@edgarblythe,
Sir Cosmo Edmund Duff-Gordon, 5th Baronet - prominent Scottish landowner and sportsman, best known for the controversy surrounding his escape from the sinking of the RMS Titanic.
I am sure this is well known, but I never knew it. It was probably in the movie?
Quote:Wikipedia
Sir Cosmo Duff-Gordon is best known for the circumstances in which he survived the sinking of the RMS Titanic in 1912, along with his wife and her secretary, Laura Mabel Francatelli. Sir Cosmo and his wife had cabin A16 in the First Class quarters on the Titanic.
The three were among only 12 people who escaped in Lifeboat #1, which had a capacity of 40. The ladies had earlier turned down places in two other lifeboats for women and children because Lady Duff-Gordon refused to be separated from her husband.

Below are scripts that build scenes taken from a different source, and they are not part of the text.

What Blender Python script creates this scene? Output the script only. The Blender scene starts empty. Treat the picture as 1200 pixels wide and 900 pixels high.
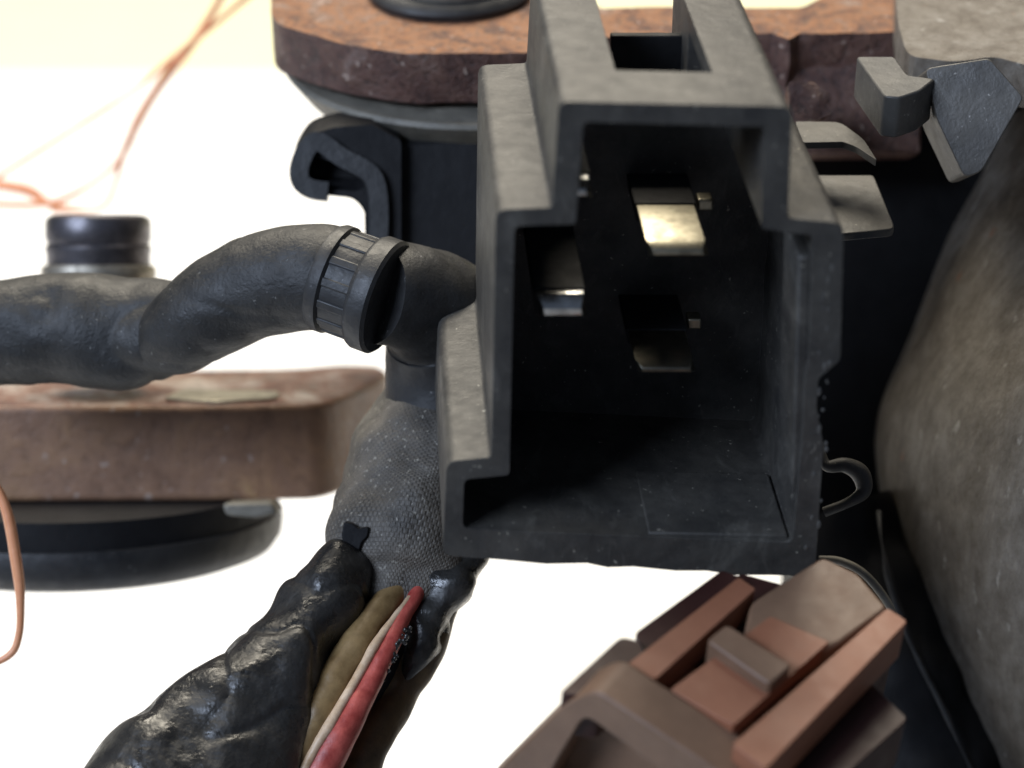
import bpy, bmesh, math, random
from mathutils import Vector, Matrix, noise

random.seed(7)
R = math.radians
scene = bpy.context.scene
COL = scene.collection
scene.unit_settings.scale_length = 0.01          # one unit is a centimetre

# ------------------------------------------------------------------ camera
F = 2500.0                                        # focal length in photo pixels (1200 wide)
PITCH = math.atan2(1400.0, F)
fwd = Vector((0, math.cos(PITCH), -math.sin(PITCH)))
right = Vector((1, 0, 0))
upv = Vector((0, math.sin(PITCH), math.cos(PITCH)))
CAM = Vector((0, -13 * math.cos(PITCH), 9.0 + 13 * math.sin(PITCH)))
cd = bpy.data.cameras.new('camera')
cd.sensor_width = 36.0
cd.lens = F * 36.0 / 1200.0
cd.clip_start = 0.5
cd.clip_end = 2000
cd.dof.use_dof = True
cd.dof.focus_distance = 14.6
cd.dof.aperture_fstop = cd.lens * 1e-3 / 0.26
cam = bpy.data.objects.new('camera', cd)
COL.objects.link(cam)
cam.location = CAM
cam.rotation_euler = (math.pi / 2 - PITCH, 0, 0)
scene.camera = cam

# ------------------------------------------------------------------ light
w = bpy.data.worlds.new('World')
scene.world = w
w.use_nodes = True
bg = w.node_tree.nodes['Background']
bg.inputs['Color'].default_value = (0.55, 0.70, 1.0, 1)
bg.inputs['Strength'].default_value = 0.10


def area(name, loc, target, sx, sy, power, col):
    l = bpy.data.lights.new(name, 'AREA')
    l.shape = 'RECTANGLE'
    l.size = sx
    l.size_y = sy
    l.energy = power
    l.color = col
    o = bpy.data.objects.new(name, l)
    COL.objects.link(o)
    o.location = loc
    o.rotation_euler = (Vector(target) - Vector(loc)).to_track_quat('-Z', 'Y').to_euler()
    return o


area('window_light', (-5, 36, 50), (0, 3, 8), 44, 24, 55000, (1.0, 0.91, 0.75))
area('fill_light', (-36, -28, 42), (0, 3, 8), 26, 20, 33000, (0.66, 0.78, 1.0))  # added fill lamp: lifts the front faces, leaves the cavity back dark

vs = scene.view_settings
vs.view_transform = 'Standard'
vs.look = 'None'
vs.exposure = 0.0
vs.gamma = 1.0
vs.use_curve_mapping = False
scene.cycles.max_bounces = 8
scene.cycles.use_denoising = True


# ------------------------------------------------------------------ helpers
def P(x, y, d):
    """world point seen at photo pixel x, y at a depth of d cm"""
    return CAM + d * (fwd + (x - 600) / F * right + (450 - y) / F * upv)


def px(d, n):
    return n * d / F


def hit(x, y, o, n):
    r = fwd + (x - 600) / F * right + (450 - y) / F * upv
    t = (o - CAM).dot(n) / r.dot(n)
    return CAM + r * t


def root_loc(o):
    v = Vector((0, 0, 0))
    while o is not None:
        v += o.location
        o = o.parent
    return v


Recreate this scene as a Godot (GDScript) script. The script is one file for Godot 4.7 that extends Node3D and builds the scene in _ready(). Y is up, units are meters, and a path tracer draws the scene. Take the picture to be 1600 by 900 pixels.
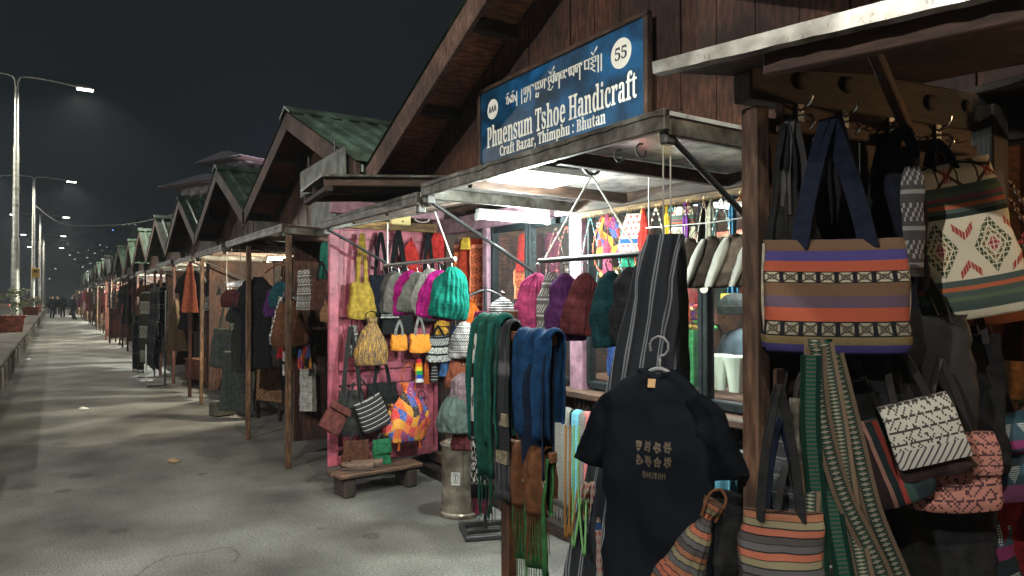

Duff-Gordon was a witness at the inquiry into the sinking. He was not "on trial" but received much press criticism which highlighted that he had boarded the lifeboat in violation of the "women and children first" policy and that, once the craft was afloat, he bribed the sailor in charge with a £5 note not to return to rescue people struggling in the water. Other witnesses confirmed that the lifeboat had ample space and that he had indeed given the sailor £5. Duff-Gordon stated that the money was to allow the sailor to buy new clothes. Cosmo denied the allegation that he disobeyed orders, maintaining there had been no women or children in the immediate vicinity when his boat was launched. (There is additional confirmation from other witnesses that First Officer William Murdoch allowed Sir Cosmo a place in the boat so he could join his wife.) Moreover, Sir Cosmo denied his offer of money to the lifeboat's crew was a bribe (although he could not deny passing the money), and the British Board of Trade's inquiry into the disaster accepted his explanation that it was a charitable contribution for crew members who had lost not only their possessions but their jobs.
The inquiry nonetheless concluded that, if the lifeboat had returned to the wreck site, it might have been able to rescue others (the lifeboat had official space for 28 additional persons). Regarding the bribery allegation the report stated: “The very gross charge against Sir Cosmo Duff Gordon that, having got into No. 1 boat he bribed the men in it to row away from the drowning people, is unfounded”.
However, Sir Cosmo's reputation was ruined by the press and his life never recovered.